**SET TASK**:
Give the data a second time, exactly and in full.

─── DATA LINES ───

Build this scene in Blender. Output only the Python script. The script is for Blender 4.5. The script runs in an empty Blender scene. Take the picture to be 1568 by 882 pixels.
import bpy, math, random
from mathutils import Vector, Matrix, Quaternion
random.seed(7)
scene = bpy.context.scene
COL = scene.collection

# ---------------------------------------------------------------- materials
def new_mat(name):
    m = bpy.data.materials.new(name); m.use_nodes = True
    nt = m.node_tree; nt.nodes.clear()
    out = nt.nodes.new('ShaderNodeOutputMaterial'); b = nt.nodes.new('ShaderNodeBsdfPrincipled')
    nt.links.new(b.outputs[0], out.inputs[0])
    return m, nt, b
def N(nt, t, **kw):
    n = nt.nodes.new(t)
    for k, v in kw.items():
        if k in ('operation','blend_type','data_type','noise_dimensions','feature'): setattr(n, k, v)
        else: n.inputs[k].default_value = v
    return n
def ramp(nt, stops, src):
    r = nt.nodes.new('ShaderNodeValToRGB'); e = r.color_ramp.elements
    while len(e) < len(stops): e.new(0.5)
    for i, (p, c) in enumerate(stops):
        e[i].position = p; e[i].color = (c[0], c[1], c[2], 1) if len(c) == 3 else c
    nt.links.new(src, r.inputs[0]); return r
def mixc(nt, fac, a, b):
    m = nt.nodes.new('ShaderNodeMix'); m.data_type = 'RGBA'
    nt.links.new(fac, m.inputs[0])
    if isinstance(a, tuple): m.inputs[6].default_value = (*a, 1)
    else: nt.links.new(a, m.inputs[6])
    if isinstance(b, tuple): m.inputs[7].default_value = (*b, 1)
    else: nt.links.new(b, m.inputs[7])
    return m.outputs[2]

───

**CORRECT ANSWER**:
Build this scene in Blender. Output only the Python script. The script is for Blender 4.5. The script runs in an empty Blender scene. Take the picture to be 1568 by 882 pixels.
import bpy, math, random
from mathutils import Vector, Matrix, Quaternion
random.seed(7)
scene = bpy.context.scene
COL = scene.collection

# ---------------------------------------------------------------- materials
def new_mat(name):
    m = bpy.data.materials.new(name); m.use_nodes = True
    nt = m.node_tree; nt.nodes.clear()
    out = nt.nodes.new('ShaderNodeOutputMaterial'); b = nt.nodes.new('ShaderNodeBsdfPrincipled')
    nt.links.new(b.outputs[0], out.inputs[0])
    return m, nt, b
def N(nt, t, **kw):
    n = nt.nodes.new(t)
    for k, v in kw.items():
        if k in ('operation','blend_type','data_type','noise_dimensions','feature'): setattr(n, k, v)
        else: n.inputs[k].default_value = v
    return n
def ramp(nt, stops, src):
    r = nt.nodes.new('ShaderNodeValToRGB'); e = r.color_ramp.elements
    while len(e) < len(stops): e.new(0.5)
    for i, (p, c) in enumerate(stops):
        e[i].position = p; e[i].color = (c[0], c[1], c[2], 1) if len(c) == 3 else c
    nt.links.new(src, r.inputs[0]); return r
def mixc(nt, fac, a, b):
    m = nt.nodes.new('ShaderNodeMix'); m.data_type = 'RGBA'
    nt.links.new(fac, m.inputs[0])
    if isinstance(a, tuple): m.inputs[6].default_value = (*a, 1)
    else: nt.links.new(a, m.inputs[6])
    if isinstance(b, tuple): m.inputs[7].default_value = (*b, 1)
    else: nt.links.new(b, m.inputs[7])
    return m.outputs[2]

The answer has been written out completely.